W trakcie rozprawy adwokat chłopca Damian Szulc powiedział , że stan pokrzywdzonego Mateuszu od wypadku nie poprawił się. – Cały czas jest rehabilitowany i nadal występuje u niego niedowład czterokończynowy – wyjaśniał D. Szulc.
Tuż po wypadku prokuratura wszczęła postępowanie mające na celu wyjaśnienie okoliczności zdarzenia. Starano się znaleźć odpowiedź na pytanie dotyczące zaniedbań, których dopuścił się feralnego dnia kierowca PKS-u, a także przede wszystkim ustalić, czy kierowca otworzył drzwi za wcześnie, czy na skutek upału jechał z otwartymi drzwiami przez cały kurs, czy może jedynie otwierał drzwi co jakiś czas.
W opinii pokrzywdzonego chłopca, drzwi były otwarte podczas całego kursu autobusu na trasie Kalisz – Janków Pierwszy. Kierowca, wjeżdżając do autobusowej zatoki, skręcił w prawo, odbił w lewo i zahamował. W tym czasie 17-latek miał stracić równowagę, w wyniku czego wypadł, uderzając tyłem głowy o mur przystanku.
Zupełnie inną wersję wydarzeń przedstawił kierowca autobusu. Mężczyzna stwierdził, że M. Herszel wyskoczył nagle z pojazdu w chwili zbliżania się do zatoki. Początkowo prokuratura prowadziła sprawę pod kątem spowodowania wypadku, w następstwie którego doszło do ciężkiego uszczerbku na zdrowiu człowieka. W dniu 29 grudnia 2016 r. śledztwo umorzono. Rodzice nastolatka złożyli zażalenie na decyzję sądu.
Śledztwo wznowiono 5 lutego 2017 r. – Decyzja o umorzeniu śledztwa na pewno była przedwczesna. W naszej ocenie w tej sprawie należy się dokładnie przyjrzeć zabezpieczonemu tachografowi oraz rozważyć ewentualne przeprowadzenie eksperymentu, co do możliwości postrzegania przebiegu zdarzenia przez świadka tego zdarzenia – wyjaśniała wówczas zastępca prokuratora okręgowego w Ostrowie Wlkp. Cecylia Majchrzak.
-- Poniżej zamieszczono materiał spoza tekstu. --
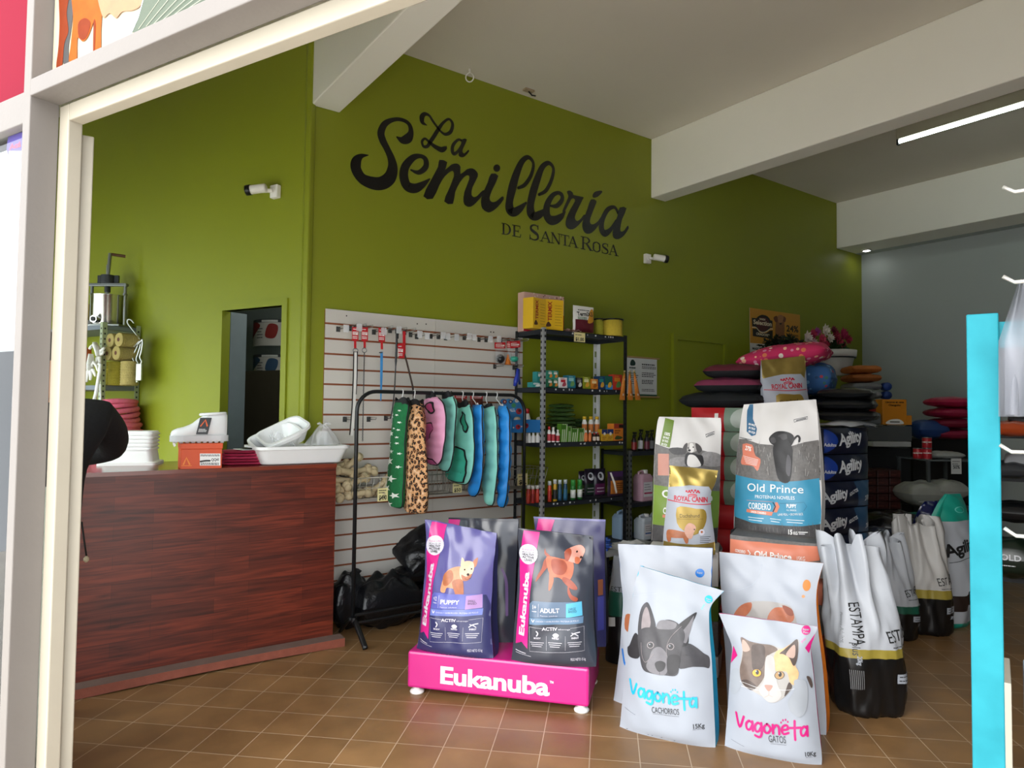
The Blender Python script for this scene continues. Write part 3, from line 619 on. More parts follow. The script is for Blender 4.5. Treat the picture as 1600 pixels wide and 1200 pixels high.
for k in range(5):
    b = MB(); R_ = random.Random(k); lay = .0175
    cushion(b, (p0+p1)/2+cbk*.1+cux*R_.uniform(-.006, .006)+UP*(lay*k+lay/2), cux, cw/2+R_.uniform(-.008, .01), .1, lay/2, M(PKM[k], .85, var=.12, bump=.3), .16, k, .002)
    solo('folded_cloth', ('lowest', 'second', 'middle', 'fourth', 'uppermost')[k]+' folded raspberry cloth in the pile on the counter', 'cloth', b, 'folded pink cloths on the counter')
b = MB(); q = (p0+p1)/2+cbk*.1+cux*.03+UP*.0895; b.box(q+UP*.001, (.22, .15, .002), M('f0f0ee'), (cux+cbk*.3).normalized()); solo('paper_sheet', 'white sheet under the black folder on the pink cloth pile', 'paper', b)
b = MB(); cushion(b, q+cux*.035+UP*.0075, (cux+cbk*.2).normalized(), .115, .08, .005, M('1b1c20', .4), .12, 3, .002); solo('black_folder', 'thin black folder lying on top of the pink cloth pile', 'folder', b)
# white litter trays
def tray(name, label, o, ux, L_, D_, H_, tilt=UP, group=None):
    b = MB(); t_ = .003
    rloft(b, [(L_/2-.06, D_/2-.06, .04, 0), (L_/2-.045, D_/2-.045, .05, .006), (L_/2-.012, D_/2-.012, .055, H_-.02), (L_/2, D_/2, .06, H_-.018), (L_/2, D_/2, .06, H_), (L_/2-.014, D_/2-.014, .055, H_), (L_/2-.018, D_/2-.018, .05, H_-.01), (L_/2-.05, D_/2-.05, .045, .01), (L_/2-.07, D_/2-.07, .04, .008)], o, ux, PLAS, tilt=tilt)
    return solo(name, label, 'tray', b, group)
q0 = ah(392, 691, CT+.12); q1 = ah(541, 690, CT+.12)
tx = (ay(541, 690, CY+.03)-ay(395, 692, CY+.08)).normalized(); tx.z = 0; tx.normalize()
H_ = .14; a0 = ah(399, 692, CT+H_); o_ = V((1.395, 4.3, CT+.001))
xl = solve(lambda x: proj((x, 4.2, CT+H_))[0], 396, .8, 1.5); xr_ = solve(lambda x: proj((x, 4.2, CT+H_))[0], 541, 1.2, 2.0)
TL = xr_-xl; oT = V(((xl+xr_)/2, 4.275, CT+.001))
tray('litter_tray', 'wide white plastic tray on the right end of the counter', oT, V((1, 0, 0)), TL, .36, .11)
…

W styczniu br. kierowcy postawiono zarzuty. – Na podstawie ustaleń, m.in. zeznań 47-letniego kierowcy, rekonstrukcji zdarzeń oraz opinii uzyskanej z Instytutu Jana Zena w Krakowie prokuratura zarzuciła mężczyźnie, że w czerwcu 2016, będąc kierowcą autobusu jednego z przewoźników, umyślnie naruszył zasady bezpieczeństwa w ruchu lądowym i wbrew zakazowi otworzył, i zostawił w czasie jazdy otwarte przednie drzwi pojazdu bez sprawdzenia, czy nie spowoduje zagrożenia bezpieczeństwa dla podróżujących pasażerów – poinformował rzecznik prasowy Prokuratury Okręgowej w Ostrowie Wlkp. Maciej Meler.
Prokurator Roman Handke oznajmił, iż oskarżony kierowca Marek M. chciał dobrowolnie poddać się karze jednego roku pozbawienia wolności w zawieszeniu na okres trzech lat, a także rocznemu zakazowi prowadzenia pojazdów mechanicznych. Taki wymiar kary został także zaakceptowany przez pokrzywdzonego M. Herszela.
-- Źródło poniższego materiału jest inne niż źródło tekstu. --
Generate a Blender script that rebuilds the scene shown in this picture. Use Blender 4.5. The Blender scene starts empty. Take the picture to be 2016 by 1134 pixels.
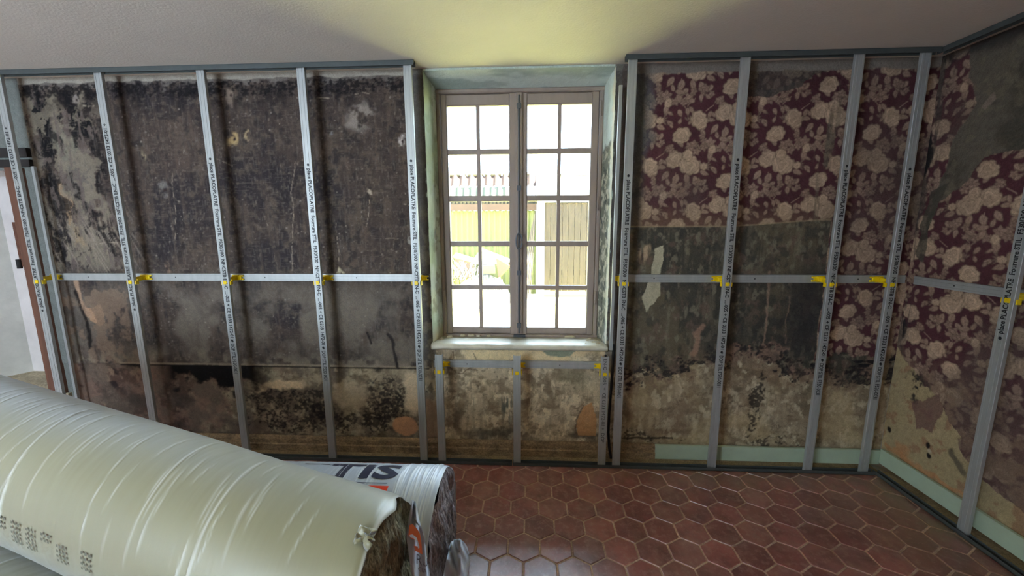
import bpy, bmesh, math, random
import numpy as np
from mathutils import Vector, Matrix
random.seed(7)
S = bpy.context.scene
COL = S.collection

# ------------------------------------------------------------------ camera
F_PX = 765.53; PITCH = .1580; YAW = .0486; ROLL = -.0037
CX, CY, CZ = .0657, -2.2997, 1.5236
_cp, _sp, _cy, _sy = math.cos(PITCH), math.sin(PITCH), math.cos(YAW), math.sin(YAW)
_fw = np.array([-_sy*_cp, _cy*_cp, -_sp]); _rt = np.array([_cy, _sy, 0.]); _up = np.cross(_rt, _fw)
_r2 = _rt*math.cos(ROLL)+_up*math.sin(ROLL); _u2 = -_rt*math.sin(ROLL)+_up*math.cos(ROLL)
CAMP = np.array([CX, CY, CZ])
cam_data = bpy.data.cameras.new('camera'); cam = bpy.data.objects.new('camera', cam_data); COL.objects.link(cam)
cam_data.sensor_width = 36; cam_data.lens = F_PX*36/2016; cam_data.clip_start = .02; cam_data.clip_end = 200
cam.matrix_world = Matrix(((_r2[0], _u2[0], -_fw[0], CX), (_r2[1], _u2[1], -_fw[1], CY), (_r2[2], _u2[2], -_fw[2], CZ), (0, 0, 0, 1)))
S.camera = cam

def at(u, v, ax, val):
    """point of the plane <axis ax> = val that was measured at photo position u, v"""
    d = _fw*F_PX+_r2*(u-1008)-_u2*(v-567)
    return CAMP+d*((val-CAMP[ax])/d[ax])

# ------------------------------------------------------------------ light
EXPOSURE = 0.4
S.view_settings.view_transform = 'Standard'; S.view_settings.look = 'None'
S.view_settings.gamma = 1; S.view_settings.use_curve_mapping = False
S.view_settings.exposure = EXPOSURE
try:
    S.cycles.max_bounces = 8; S.cycles.diffuse_bounces = 5; S.cycles.glossy_bounces = 3
    S.cycles.transmission_bounces = 6; S.cycles.transparent_max_bounces = 10
    S.cycles.use_denoising = True; S.cycles.sample_clamp_indirect = 8; S.cycles.caustics_reflective = False
except Exception: pass

world = bpy.data.worlds.new('sky'); S.world = world; world.use_nodes = True
wn = world.node_tree; bg = wn.nodes['Background']
bg.inputs[0].default_value = (.62, .79, 1, 1); bg.inputs[1].default_value = 13

def lamp(name, kind, loc, rot, energy, color, **kw):
    d = bpy.data.lights.new(name, kind); d.energy = energy; d.color = color
    for k, v in kw.items(): setattr(d, k, v)
    o = bpy.data.objects.new(name, d); COL.objects.link(o); o.location = loc; o.rotation_euler = rot
    return o
lamp('sun', 'SUN', (0, -8, 12), (math.radians(3), math.radians(30), 0), 115, (1, .97, .86), angle=.01)
# fill lamp added in the unseen rear opening, in place of more daylight
lamp('rear_daylight_fill', 'AREA', (-2.55, -3.97, 1.5), (math.radians(90), 0, 0), 14, (1, .96, .9), shape='RECTANGLE', size=1.6, size_y=1.5)
p = lamp('window_portal', 'AREA', (-.01, .52, 1.55), (math.radians(-90), 0, 0), 1, (1, 1, 1), shape='RECTANGLE', size=1.04, size_y=1.66)
p.data.cycles.is_portal = True

# ------------------------------------------------------------------ helpers
def lin(c):
    c = c/255.
    return c/12.92 if c <= .04045 else ((c+.055)/1.055)**2.4
def rgb(r, g, b, k=1.):
    return np.array([lin(r), lin(g), lin(b)])*k
def rgba(r, g, b, k=1.):
    return tuple(min(1, float(x)) for x in rgb(r, g, b, k))+(1.,)

def mat(name, base, rough=.6, metal=0., bump=None, var=None, attr=False, spec=.5, coat=0., stretch=(1, 1, 1), vscale=8., grain=None, trans=0.):
    """procedural material: base colour (or colour attribute) times noise variation, noise bump"""
    m = bpy.data.materials.new(name); m.use_nodes = True
    nt = m.node_tree; N = nt.nodes; L = nt.links; B = N['Principled BSDF']
    B.inputs['Roughness'].default_value = rough; B.inputs['Metallic'].default_value = metal
    B.inputs['Specular IOR Level'].default_value = spec
    if coat: B.inputs['Coat Weight'].default_value = coat; B.inputs['Coat Roughness'].default_value = .2
    if trans: B.inputs['Transmission Weight'].default_value = trans
    tc = N.new('ShaderNodeTexCoord'); mp = N.new('ShaderNodeMapping'); mp.inputs['Scale'].default_value = stretch
    L.new(tc.outputs['Object'], mp.inputs['Vector'])
    if attr:
        a = N.new('ShaderNodeAttribute'); a.attribute_name = 'Col'; src = a.outputs['Color']
    else:
        a = N.new('ShaderNodeRGB'); a.outputs[0].default_value = base; src = a.outputs[0]
    if var:
        n = N.new('ShaderNodeTexNoise'); n.inputs['Scale'].default_value = vscale; n.inputs['Detail'].default_value = 6
        n.inputs['Roughness'].default_value = .65; L.new(mp.outputs[0], n.inputs['Vector'])
        r = N.new('ShaderNodeMapRange'); r.inputs['From Min'].default_value = .3; r.inputs['From Max'].default_value = .7
        r.inputs['To Min'].default_value = 1-var; r.inputs['To Max'].default_value = 1+var
        L.new(n.outputs[0], r.inputs['Value'])
        mx = N.new('ShaderNodeMix'); mx.data_type = 'RGBA'; mx.blend_type = 'MULTIPLY'; mx.inputs[0].default_value = 1
        L.new(src, mx.inputs[6]); L.new(r.outputs[0], mx.inputs[7]); src = mx.outputs[2]
    if grain:
        g = N.new('ShaderNodeTexNoise'); g.inputs['Scale'].default_value = grain[1]; g.inputs['Detail'].default_value = 3
        L.new(mp.outputs[0], g.inputs['Vector'])
        r = N.new('ShaderNodeMapRange'); r.inputs['From Min'].default_value = .3; r.inputs['From Max'].default_value = .7
        r.inputs['To Min'].default_value = 1-grain[0]; r.inputs['To Max'].default_value = 1+grain[0]
        L.new(g.outputs[0], r.inputs['Value'])
        mx = N.new('ShaderNodeMix'); mx.data_type = 'RGBA'; mx.blend_type = 'MULTIPLY'; mx.inputs[0].default_value = 1
        L.new(src, mx.inputs[6]); L.new(r.outputs[0], mx.inputs[7]); src = mx.outputs[2]
    L.new(src, B.inputs['Base Color'])
    if bump:
        n = N.new('ShaderNodeTexNoise'); n.inputs['Scale'].default_value = bump[1]; n.inputs['Detail'].default_value = 5
        L.new(mp.outputs[0], n.inputs['Vector'])
        b = N.new('ShaderNodeBump'); b.inputs['Strength'].default_value = bump[0]; b.inputs['Distance'].default_value = bump[2] if len(bump) > 2 else .01
        L.new(n.outputs[0], b.inputs['Height']); L.new(b.outputs[0], B.inputs['Normal'])
    return m

class MB:
    def __init__(s): s.v = []; s.f = []
    def add(s, vs, fs):
        o = len(s.v); s.v += [tuple(map(float, q)) for q in vs]; s.f += [tuple(o+i for i in f) for f in fs]
    def box(s, x0, x1, y0, y1, z0, z1):
        v = [(x, y, z) for x in (x0, x1) for y in (y0, y1) for z in (z0, z1)]
        s.add(v, [(0, 1, 3, 2), (4, 6, 7, 5), (0, 4, 5, 1), (2, 3, 7, 6), (0, 2, 6, 4), (1, 5, 7, 3)]); return s
    def obox(s, c, ux, uy, uz, dx, dy, dz):
        c, ux, uy, uz = map(Vector, (c, ux, uy, uz))
        v = [c+ux*a*dx/2+uy*b*dy/2+uz*d*dz/2 for a in (-1, 1) for b in (-1, 1) for d in (-1, 1)]
        s.add(v, [(0, 1, 3, 2), (4, 6, 7, 5), (0, 4, 5, 1), (2, 3, 7, 6), (0, 2, 6, 4), (1, 5, 7, 3)]); return s
    def ext(s, prof, fn, l0, l1, closed=True, caps=True):
        """extrude 2D profile; fn(a, b, l) -> point"""
        n = len(prof)
        v = [fn(a, b, l0) for a, b in prof]+[fn(a, b, l1) for a, b in prof]
        f = [(i, (i+1) % n, n+(i+1) % n, n+i) for i in range(n if closed else n-1)]
        if caps and closed: f += [tuple(range(n))[::-1], tuple(range(n, 2*n))]
        s.add(v, f); return s
    def tube(s, pts, r, seg=8):
        pts = [Vector(q) for q in pts]; rs = r if isinstance(r, (list, tuple)) else [r]*len(pts)
        vs = []; fs = []
        for i, q in enumerate(pts):
            t = (pts[min(i+1, len(pts)-1)]-pts[max(i-1, 0)]).normalized()
            a = t.orthogonal().normalized() if i == 0 else (a-t*a.dot(t)).normalized()
            b = t.cross(a)
            for k in range(seg):
                w = 2*math.pi*k/seg; vs.append(q+(a*math.cos(w)+b*math.sin(w))*rs[i])
        for i in range(len(pts)-1):
            for k in range(seg):
                fs.append((i*seg+k, i*seg+(k+1) % seg, (i+1)*seg+(k+1) % seg, (i+1)*seg+k))
        fs += [tuple(range(seg))[::-1], tuple((len(pts)-1)*seg+k for k in range(seg))]
        s.add(vs, fs); return s
    def cyl(s, p0, p1, r, seg=16): return s.tube([p0, p1], r, seg)
    def build(s, name, m, parent=None, smooth=False, bevel=0., label=None, loc=None):
        me = bpy.data.meshes.new(name)
        v = s.v
        if loc is not None: v = [(a-loc[0], b-loc[1], c-loc[2]) for a, b, c in v]
        me.from_pydata(v, [], s.f); me.materials.append(m)
        bm = bmesh.new(); bm.from_mesh(me); bmesh.ops.recalc_face_normals(bm, faces=bm.faces)
        bm.to_mesh(me); bm.free(); me.update()
        if smooth: me.polygons.foreach_set('use_smooth', [True]*len(me.polygons))
        o = bpy.data.objects.new(name, me); COL.objects.link(o)
        if loc is not None: o.location = loc
        if parent: o.parent = parent
        if bevel:
            b = o.modifiers.new('bevel', 'BEVEL'); b.width = bevel; b.segments = 2; b.limit_method = 'ANGLE'; b.angle_limit = .6
        if label: o['label'] = label
        return o

def tag(o, label, cat, group=None, kind=None):
    o['label'] = label; o['category'] = cat
    if group: o['group'] = group
    if kind: o['kind'] = kind
    return o
def empty(name, loc, rz=0.):
    o = bpy.data.objects.new(name, None); COL.objects.link(o); o.location = loc; o.rotation_euler = (0, 0, rz); o.empty_display_size = .05
    return o
def struct(o, label=None):
    o['kind'] = 'structure'
    if label: o['label'] = label
    return o

def grid(name, P, C, m, keep=None, smooth=True, parent=None):
    """n x m grid of points P with linear albedo C as colour attribute"""
    n, k = P.shape[:2]
    idx = np.arange(n*k).reshape(n, k)
    F = np.stack([idx[:-1, :-1], idx[1:, :-1], idx[1:, 1:], idx[:-1, 1:]], -1).reshape(-1, 4)
    if keep is not None: F = F[keep.reshape(-1)]
    me = bpy.data.meshes.new(name)
    me.vertices.add(n*k); me.vertices.foreach_set('co', P.reshape(-1).astype(np.float32))
    me.loops.add(len(F)*4); me.loops.foreach_set('vertex_index', F.reshape(-1).astype(np.int32))
    me.polygons.add(len(F)); me.polygons.foreach_set('loop_start', np.arange(0, len(F)*4, 4, dtype=np.int32))
    try: me.polygons.foreach_set('loop_total', np.full(len(F), 4, dtype=np.int32))
    except Exception: pass
    me.update(calc_edges=True)
    if smooth: me.polygons.foreach_set('use_smooth', np.ones(len(F), dtype=bool))
    if C is not None:
        a = me.color_attributes.new('Col', 'FLOAT_COLOR', 'POINT')
        cc = np.ones((n*k, 4), np.float32); cc[:, :3] = np.clip(C.reshape(-1, 3), 0., .95)
        a.data.foreach_set('color', cc.reshape(-1))
    me.materials.append(m)
    o = bpy.data.objects.new(name, me); COL.objects.link(o)
    if parent: o.parent = parent
    return o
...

W czwartek, 5 kwietnia br. na posiedzeniu miał zapaść wyrok w tej sprawie. Pojawiły się jednak nowe okoliczności. Do sądu zgłosił się ubezpieczył, który sprzeciwił się wnioskowi prokuratury o dobrowolne poddanie się karze. –Ubezpieczyciel zapewne będzie chciał ustalić, w jakim wymiarze ma pokryć szkodę – powiedział prokurator Handke.
Jak poinformował D. Szulc, ubezpieczyciel nie zgadza się z opisem czynu i domaga się odpowiedzi na pytanie, czy pokrzywdzony wypadł z autobusu, czy wyskoczył z niego w trakcie jazdy. Wyjaśnienie tej kwestii będzie miało wpływ na wysokość odszkodowania, którego będzie domagał się od ubezpieczyciela M. Herszel.